THE PROBLEM: Work through the data line by line, gathering every line that has the word "follow".

3D scene scripts:
<<<<
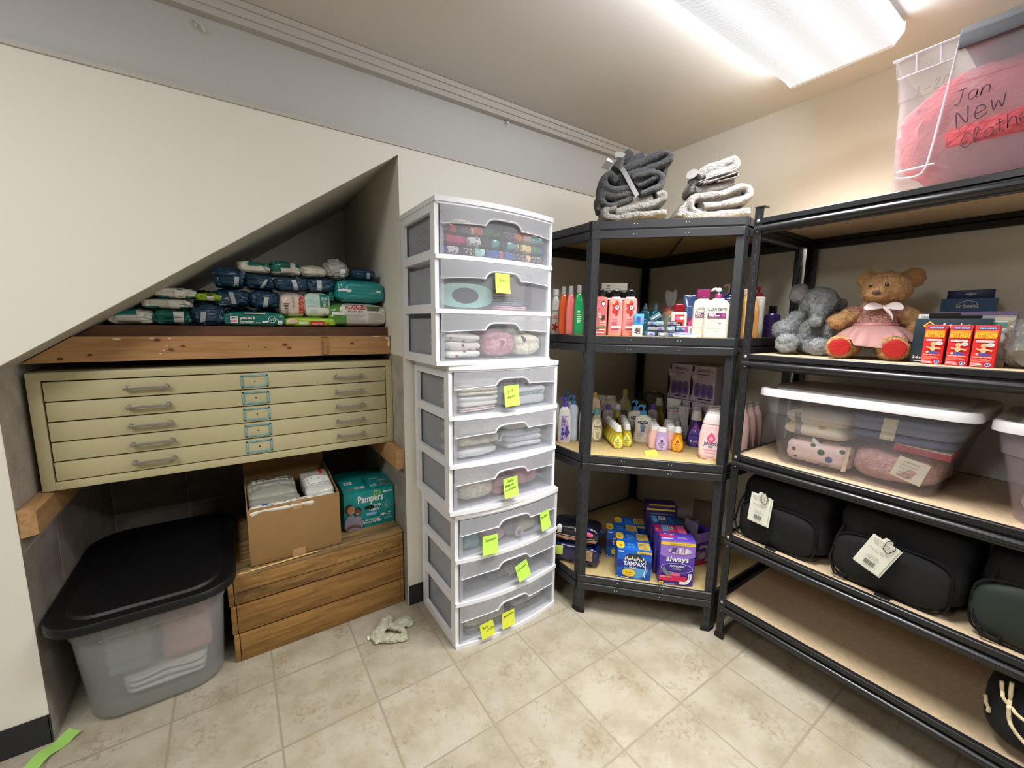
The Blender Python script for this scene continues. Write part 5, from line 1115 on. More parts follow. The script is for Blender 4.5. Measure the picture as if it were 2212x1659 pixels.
def d_her(P, w, h):
    P.blob(w*.02, h*.70, lambda a: (.015*(1+.25*math.cos(7*a))*math.cos(a), .030*(1+.2*math.cos(5*a))*math.sin(a)), T_red, 30); P.ell(w*.10, h*.72, .0105, .0125, T_dk); P.ell(w*.10, h*.72, .008, .0095, T_crm); P.ell(w*.10, h*.72, .004, .006, T_gry); P.stroke([(w*.12, h*.65), (w*.02, h*.58), (w*.10, h*.54), (w*.0, h*.50)], .0018, T_dk); P.l += 1
    P.ell(-w*.16, h*.83, .004, .005, T_gold, 10); P.text('herbal', -w*.04, h*.405, .008, T_plum, w=w*.34, bold=.01); P.text('rose hips', -w*.04, h*.335, .009, T_plum, w=w*.4, bold=.02); P.text('hydrating', -w*.04, h*.285, .009, T_plum, w=w*.4, bold=.02); P.rect(-w*.26, h*.20, w*.40, h*.245, T_crm, 5, 1); P.lines(-w*.24, h*.155, w*.3, h*.185, 1, T_plum, .5); P.text('11.7 fl oz', 0, h*.07, .006, T_plum, w=w*.4)
hb = bottle('shampoo_bottle', 'coral pink conditioner bottle with a black cap, left of two', (1.396, 1.256, Z2), -.80, .060, .036, .170, B_pink, tall, e=.55, caps=[('oval', .034, .028, .028, B_blk)], deco=d_her, group='coral pink conditioner bottles')
dup(hb, (1.437+.018*.717, 1.212+.018*.697, Z2), label='coral pink conditioner bottle with a black cap, right of two')
for i, (x, y) in enumerate(((1.365, 1.375), (1.415, 1.320), (1.465, 1.275), (1.350, 1.345), (1.492, 1.245))):
    if i == 3: continue
    bottle('shampoo_bottle', ('dark red bottle with a black cap behind the clear rose bottle', 'dark red bottle with a black cap behind the two coral ones, left', 'dark red bottle with a black cap behind the two coral ones, right', '', 'brown bottle with a black cap behind the toothpaste cartons')[i], (x, y, Z2), -.80, .050, .034, .170, gl('dark_cherry', (84, 30, 34)) if i < 4 else gl('cocoa', (70, 44, 36)), tall, e=.55, caps=[('oval', .034, .028, .026, B_blk)], group='dark bottles in the second row')
carton('small_carton', 'long white carton lying across the black bottle caps', (1.480, 1.345, Z2+.2055), -.72, .115, .035, .034, mat('carton_offwhite', (214, 208, 196), .6), deco=lambda P, w, h: (P.ell(-w*.25, h*.6, .008, .004, T_gry), P.lines(-w*.36, h*.2, -w*.15, h*.35, 1, T_gry, .5), P.lines(w*.12, h*.2, w*.28, h*.32, 1, T_gry, .5)))
# toothpaste cartons, ends facing out
M_aimw, M_aimb = mat('carton_white', (226, 222, 210), .5), mat('carton_blue', (60, 146, 206), .5)
def d_aim(m1, m2): return lambda P, w, h: (P.text('Aim', w*.12, h*.18, .026, m1, w=h*.58, rot=math.pi/2, al='L', bold=.04, shear=.2), P.lines(w*.18, h*.2, w*.30, h*.8, 1, m2, .9), P.rect(-w*.26, h*.3, -w*.22, h*.7, T_gry))
carton('toothpaste_carton', 'cream toothpaste carton end facing out, at the shelf edge', (1.437, 1.166, Z2), -.84, .042, .12, .048, M_aimw, d_aim(T_dk, T_red))
carton('toothpaste_carton', 'blue toothpaste carton resting on the cream one', (1.441, 1.164, Z2+.0485), -.86, .040, .12, .046, M_aimb, d_aim(T_blue, T_pk))
carton('small_carton', 'plain olive-grey carton standing behind the blue toothpaste carton', (1.520, 1.262, Z2), -.86, .040, .03, .134, mat('carton_olive', (140, 134, 112), .6))
# teal bottles, clutter
teal_b = gl('bottle_teal', (38, 100, 118)); 
for i, (x, y) in enumerate(((1.640, 1.290), (1.672, 1.255), (1.705, 1.285))):
    bottle('mouthwash_bottle', 'teal bottle with a curved blue-grey cap, %s of three at mid shelf' % ('left', 'right', 'rearmost')[i], (x, y, Z2), -.9, .050, .036, .120, teal_b, tall, e=.7, caps=[('round', .022, .022, .018, gl('cap_steel_blue', (96, 120, 130))), ('round', .016, .014, .014, gl('cap_steel_blue', (96, 120, 130)), .4)], deco=lambda P, w, h: P.lines(-w*.25, h*.4, w*.25, h*.7, 3, mat('print_pale_teal', (130, 180, 190), .5), .3), group='teal bottles')
rnd = random.Random(11); M_pkc = mat('blister_clear', (190, 196, 200), .08, alpha=.42); M_dkp = mat('dark_print', (60, 64, 74), .4)
k = 0
for i in range(4):
    for j in range(3 if i < 3 else 2):
        x, y = 1.487+.028*i+rnd.uniform(-.004, .004), 1.124-.027*i+rnd.uniform(0, .012); z = Z2+.0225*j; k += 1
        b = MB(); b.rbox(-.0165, .0165, 0, .032, 0, .021, M_dkp if (i+j) % 3 else mat('floss_blue', (90, 130, 170), .4), .004); b.rbox(-.0172, .0172, -.0006, .010, .004, .017, M_pkc, .002)
        P = Print(b, plane((0, -.0006, 0), (1, 0, 0), (0, 0, 1), (0, -1, 0))); P.rect(-.008, .006, .006, .014, (T_mint, T_purp, T_gry, T_blue)[k % 4])
        tag(b.build('floss_case', loc=(x, y, z), rz=-.80+rnd.uniform(-.45, .45)), 'small clear floss case, %s of column %s from the toothpaste' % (('lowest', 'second', 'third')[j], ('one', 'two', 'three', 'four')[i]), 'dental floss', 'floss cases piled at the shelf edge')
b = MB(); b.rbox(-.024, .024, 0, .02, 0, .022, mat('blister_teal', (74, 104, 116), .2), .002); P = Print(b, plane((0, 0, 0), (1, 0, 0), (0, 0, 1), (0, -1, 0))); P.rect(-.02, .010, .02, .014, T_white); P.l += 1
o = b.build('floss_case', loc=(1.497, 1.116, Z2+.0725)); o.rotation_euler = (0, -.55, -.8); tag(o, 'tilted clear blister pack on top of the floss pile', 'dental floss')
b = MB(); b.loft([[Vector((x, ya*w_, .009+za*t_)) for ya, za in ((-1, 0), (-.7, .8), (0, 1), (.7, .8), (1, 0), (.7, -.8), (0, -1), (-.7, -.8))] for x, w_, t_ in ((-.052, .017, .001), (-.045, .016, .004), (0, .014, .007), (.035, .012, .0085), (.042, .008, .008), (.043, .007, .007), (.058, .0065, .0065))], mat('tube_white', (222, 226, 224), .3), True)
P = Print(b, projsurf(b, (0, 0, .1), (1, 0, 0), (0, 1, 0), (0, 0, -1))); P.rect(-.045, -.008, .02, .008, T_blue, 4, 2); P.stroke([(-.03, -.005), (-.01, .004), (.015, -.004)], .003, T_white)
o = b.build('toothpaste_tube', loc=(1.583, 1.030, Z2)); o.rotation_euler = (.5, .05, -.95); tag(o, 'blue and white toothpaste tube lying at the shelf edge', 'tube')
carton('small_carton', 'small white carton with a purple panel beside the toothpaste tube', (1.622, 1.060, Z2), -.95, .066, .035, .046, M_aimw, lambda P, w, h: (P.rect(-w*.22, h*.06, w*.16, h*.98, mat('print_mauve', (140, 66, 130), .5)), P.lines(-w*.46, h*.2, -w*.28, h*.9, 6, T_gry, .4), P.lines(w*.22, h*.3, w*.42, h*.9, 5, T_gry, .4)))
# gift jar in cellophane with a red bow
t = thing('gift_jar', 'green jar with an orange lid wrapped in cellophane and a red bow', 'jar', (1.690, 1.190, Z2), -.9)
b = MB(); b.lathe([(.022, 0), (.026, .004), (.026, .088), (.022, .094)], gl('olive_jar', (96, 108, 52)), 22); P = Print(b, lambda a, c, off=0: Vector((a, -math.sqrt(max(0, .026**2-a*a))-off, c))); P.rect(-.016, .02, .016, .055, mat('print_dark_brown', (60, 40, 34), .5), 4, 1); b.build('jar', t)
b = MB(); b.lathe([(.023, .094), (.024, .097), (.024, .112), (.021, .115)], mat('orange_lid', (206, 104, 44), .4), 22); b.build('lid', t)
M_cel = mat('cellophane', (210, 212, 214), .05, alpha=.18); M_rib = mat('red_ribbon', (150, 26, 28), .4)
b = MB(); rings = []
for z, r_ in ((.0, .034), (.06, .036), (.105, .030), (.128, .007), (.15, .016), (.18, .026), (.205, .024)):
    rings.append([Vector(((r_+.005*math.sin(j*2.4+z*90))*math.cos(2*math.pi*j/18), (r_+.004*math.cos(j*1.7+z*70))*math.sin(2*math.pi*j/18), z+.006*math.sin(j*1.3)*(z > .15))) for j in range(18)])
b.loft(rings, M_cel, False, smooth=False); b.build('cellophane', t)
b = MB()
for (dx, dz, L_) in ((-1, .3, .030), (1, .25, .028)):
    b.tube([(0, -.008, .128), (dx*L_*.6, -.014, .136+dz*.02), (dx*L_, -.012, .130), (dx*L_*.6, -.012, .122), (0, -.008, .127)], .0022, M_rib, 6)
b.tube([(0, -.008, .128), (.02, -.014, .140), (.045, -.012, .165)], .0022, M_rib, 6); b.tube([(0, -.008, .126), (-.02, -.016, .118), (-.034, -.012, .112)], .002, M_rib, 6); b.build('bow', t)
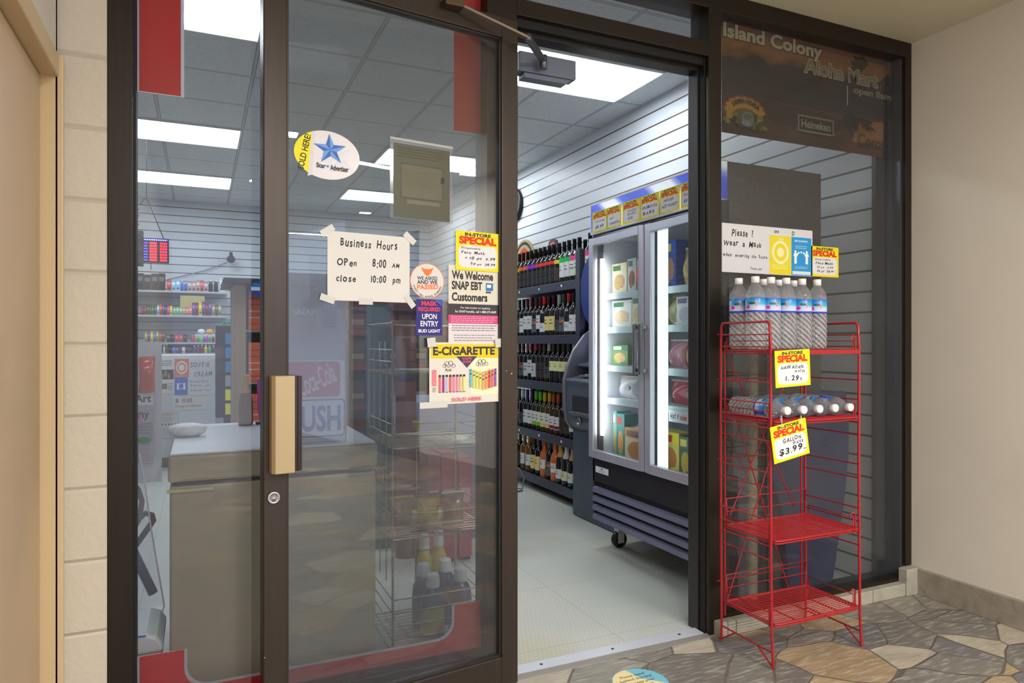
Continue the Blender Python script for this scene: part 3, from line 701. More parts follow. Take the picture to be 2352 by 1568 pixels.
p.rect(.51, .01, .75, .83, (232, 216, 36)); p.ring(.63, .48, .095, .25, .25, (240, 236, 190)); p.ell(.63, .48, .04, .1, (244, 238, 190), 24); p.lines(.54, .12, .72, .22, 3, (250, 244, 170)); p.text('MASK', .59, .74, .67, .78, (250, 244, 190), .02)
p.rect(.755, .01, .985, .83, (40, 152, 218)); p.rect(.765, .03, .975, .1, (220, 228, 236)); p.text('KEEP YOUR DISTANCE', .79, .73, .94, .77, (226, 238, 246), .03); p.lines(.8, .58, .94, .66, 2, (190, 222, 242))
for x in (.8, .93):
    p.ell(x, .52, .013, .03, (236, 244, 250), 12); p.rect(x - .014, .26, x + .014, .49, (236, 244, 250)); p.poly([(x - .025, .42), (x + .025, .42), (x + .016, .49), (x - .016, .49)], (236, 244, 250))
for i in range(5): a = radians(20 + 35 * i); p.ell(.865 + .05 * cos(a), .44 + .07 * sin(a), .012, .022, (236, 244, 250), 8)
p.lines(.79, .15, .95, .21, 2, (200, 228, 244)); p.done()
p = poster_px('special_card', 'yellow special card for face masks on the right shop window', 'price card', G2, 1862, 1926, 564, 634, YEL)
special(p, [('Disposable', .15, .53, .7, .6), ('Face Mask', .18, .4, .8, .5), ('10 pc   6.99', .22, .27, .8, .35), ('50 pc  28.99', .22, .13, .82, .23)], 41)
# floor sticker
x, y = atZ(1471, 1567, 0)
b = MB(); b.prism([(x + .1 * cos(2 * pi * i / 40), y + .1 * sin(2 * pi * i / 40)) for i in range(40)], .0, .0015, M((118, 186, 206), .5), 'z')
fs = b.build('floor_sticker'); tag(fs, 'round blue and cream sticker on the flagstones by the threshold', 'sticker')
q = MB(); q.prism([(x - .097 * cos(t), y + .097 * sin(t)) for t in [radians(a) for a in range(-60, 96, 6)]] + [(x + .02, y + .02), (x + .08, y - .04)], .0015, .0019, M((232, 216, 160), .5), 'z')
q.build('print', fs)
q = MB(); nl = 0
for t, dy, w_ in (('Please stand', .045, .1), ('behind this line', .02, .13), ('and keep your', -.005, .12), ('distance', -.03, .08)):
    vs, ff = glyphs(t, .0); bb = bbox(vs); k = w_ / (bb[2] - bb[0])
    q.add([(x + (v[0] - (bb[0] + bb[2]) / 2) * k, y + dy + v[1] * k, .0023) for v in vs], ff, M((50, 60, 70)))
q.build('lettering', fs, fix=False)
# ================================================================== RED WIRE RACK
RX0, RX1, RY0, RY1 = 1.905, 2.366, 1.905, 2.170
RM = M((168, 20, 30), .36, coat=.3)
rk = empty('wire_rack', ((RX0 + RX1) / 2, (RY0 + RY1) / 2, 0), 0, 'red wire display rack standing in front of the right window', 'rack')
cx, cyk = rk.location.x, rk.location.y
def rk_build(b, name): b2 = b; b2.v = [(v[0] - cx, v[1] - cyk, v[2]) for v in b.v]; return b2.build(name, rk, fix=False)
PR, WR = .0052, .0027
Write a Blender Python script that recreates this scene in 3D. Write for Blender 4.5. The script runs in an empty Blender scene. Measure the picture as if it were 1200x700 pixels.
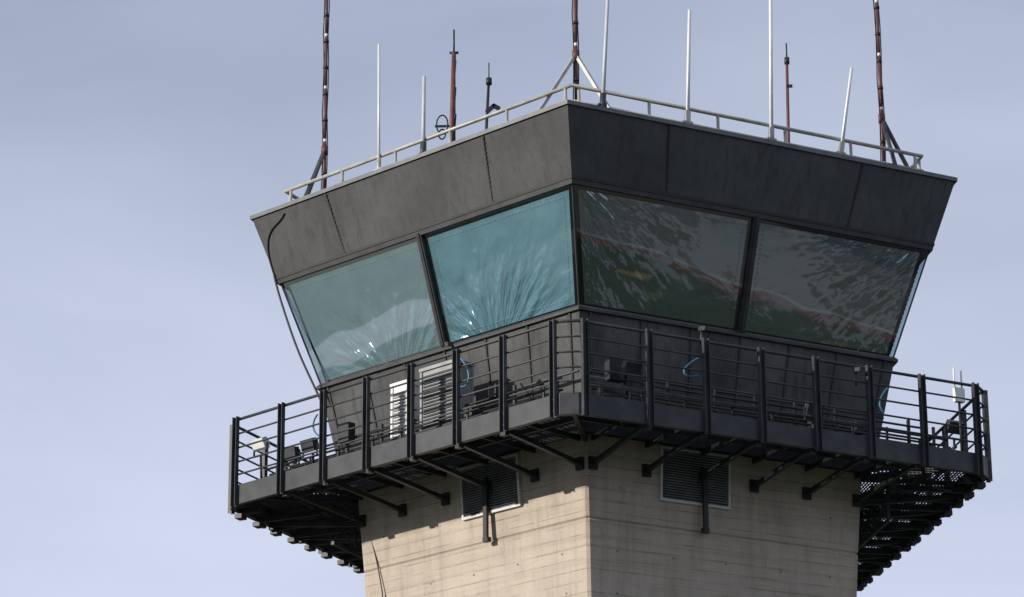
import bpy, bmesh, math, random
from mathutils import Vector, Matrix
random.seed(7)
S=6.0; GZ=14.03           # catwalk underside height above ground (m)
TH=-1.6738
A5=math.radians(72); C36=math.cos(math.radians(36)); T36=math.tan(math.radians(36)); C54=math.cos(math.radians(54))
scene=bpy.context.scene
scene.view_settings.view_transform='Standard'
scene.view_settings.look='None'
scene.view_settings.exposure=0
# ------------------------------------------------------------------ camera
CAM=Vector((0,-7.8576*S,GZ-2.0711*S)); YAW=0.0334; PIT=0.3289; ROL=-0.0061; F=3713.36
xh=Vector((math.cos(YAW),math.sin(YAW),0)); yh=Vector((-math.sin(YAW),math.cos(YAW),0)); zh=Vector((0,0,1))
fw=yh*math.cos(PIT)+zh*math.sin(PIT); uh=-yh*math.sin(PIT)+zh*math.cos(PIT)
rt=xh*math.cos(ROL)+uh*math.sin(ROL); up=-xh*math.sin(ROL)+uh*math.cos(ROL)
cd=bpy.data.cameras.new("camera"); cam=bpy.data.objects.new("camera",cd); scene.collection.objects.link(cam)
M=Matrix.Identity(4)
for i in range(3):
    M[i][0]=rt[i]; M[i][1]=up[i]; M[i][2]=-fw[i]; M[i][3]=CAM[i]
cam.matrix_world=M
cd.sensor_width=36; cd.lens=36*F/1200; cd.clip_end=6000; cd.clip_start=0.5
scene.camera=cam
def survey(x,y,P0,n):
    "intersect a sight line of the surveyed photograph with a real plane of the tower"
    d=fw*F+rt*(x-600)-up*(y-350)
    t=(P0-CAM).dot(n)/d.dot(n)
    return CAM+d*t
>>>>
SOLUTION:
The Blender Python script for this scene continues. Write part 5, from line 1115 on. More parts follow. The script is for Blender 4.5. Measure the picture as if it were 2212x1659 pixels.
Continue the Blender Python script for this scene: part 3, from line 701. More parts follow. Take the picture to be 2352 by 1568 pixels.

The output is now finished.